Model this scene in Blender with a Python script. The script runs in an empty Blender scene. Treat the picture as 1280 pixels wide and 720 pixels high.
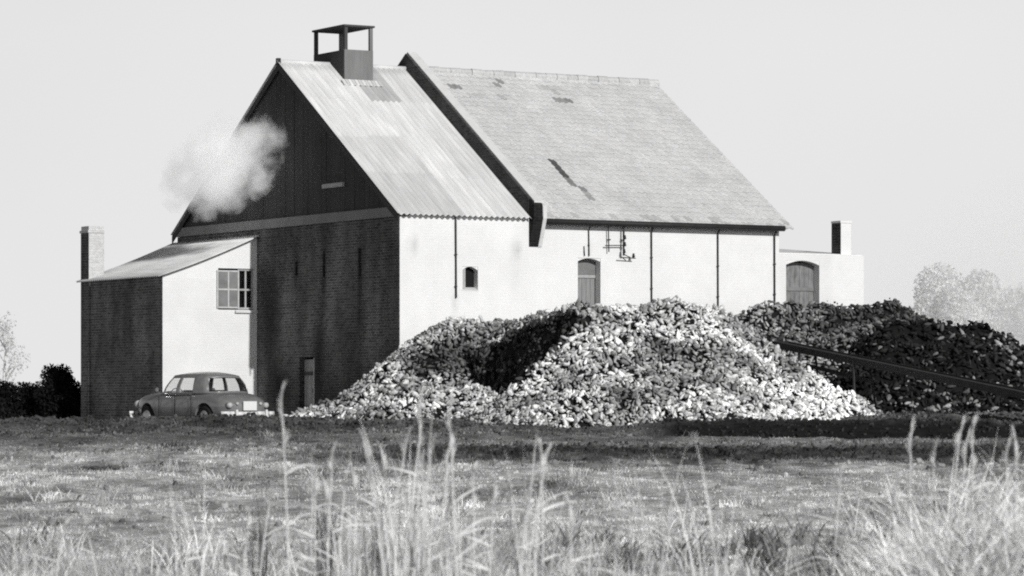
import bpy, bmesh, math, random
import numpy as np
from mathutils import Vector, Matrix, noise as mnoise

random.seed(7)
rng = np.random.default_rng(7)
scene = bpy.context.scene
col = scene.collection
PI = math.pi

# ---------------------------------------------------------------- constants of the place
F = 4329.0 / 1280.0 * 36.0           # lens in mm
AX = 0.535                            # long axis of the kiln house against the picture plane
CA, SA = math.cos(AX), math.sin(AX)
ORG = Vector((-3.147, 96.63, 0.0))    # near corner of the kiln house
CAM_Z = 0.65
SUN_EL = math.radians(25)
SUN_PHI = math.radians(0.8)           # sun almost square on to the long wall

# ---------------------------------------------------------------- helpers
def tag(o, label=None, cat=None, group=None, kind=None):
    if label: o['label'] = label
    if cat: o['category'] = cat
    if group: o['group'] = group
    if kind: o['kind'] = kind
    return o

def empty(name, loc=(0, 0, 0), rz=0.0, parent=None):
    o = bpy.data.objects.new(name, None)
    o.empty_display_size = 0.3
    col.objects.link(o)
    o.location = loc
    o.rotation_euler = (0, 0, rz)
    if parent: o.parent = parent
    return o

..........

- _JOB_
Copy every line of the data exactly as written, excluding the pictures.

- _TASK ANSWER_
Model this scene in Blender with a Python script. The script runs in an empty Blender scene. Treat the picture as 1280 pixels wide and 720 pixels high.
import bpy, bmesh, math, random
import numpy as np
from mathutils import Vector, Matrix, noise as mnoise

random.seed(7)
rng = np.random.default_rng(7)
scene = bpy.context.scene
col = scene.collection
PI = math.pi

# ---------------------------------------------------------------- constants of the place
F = 4329.0 / 1280.0 * 36.0           # lens in mm
AX = 0.535                            # long axis of the kiln house against the picture plane
CA, SA = math.cos(AX), math.sin(AX)
ORG = Vector((-3.147, 96.63, 0.0))    # near corner of the kiln house
CAM_Z = 0.65
SUN_EL = math.radians(25)
SUN_PHI = math.radians(0.8)           # sun almost square on to the long wall

# ---------------------------------------------------------------- helpers
def tag(o, label=None, cat=None, group=None, kind=None):
    if label: o['label'] = label
    if cat: o['category'] = cat
    if group: o['group'] = group
    if kind: o['kind'] = kind
    return o

def empty(name, loc=(0, 0, 0), rz=0.0, parent=None):
    o = bpy.data.objects.new(name, None)
    o.empty_display_size = 0.3
    col.objects.link(o)
    o.location = loc
    o.rotation_euler = (0, 0, rz)
    if parent: o.parent = parent
    return o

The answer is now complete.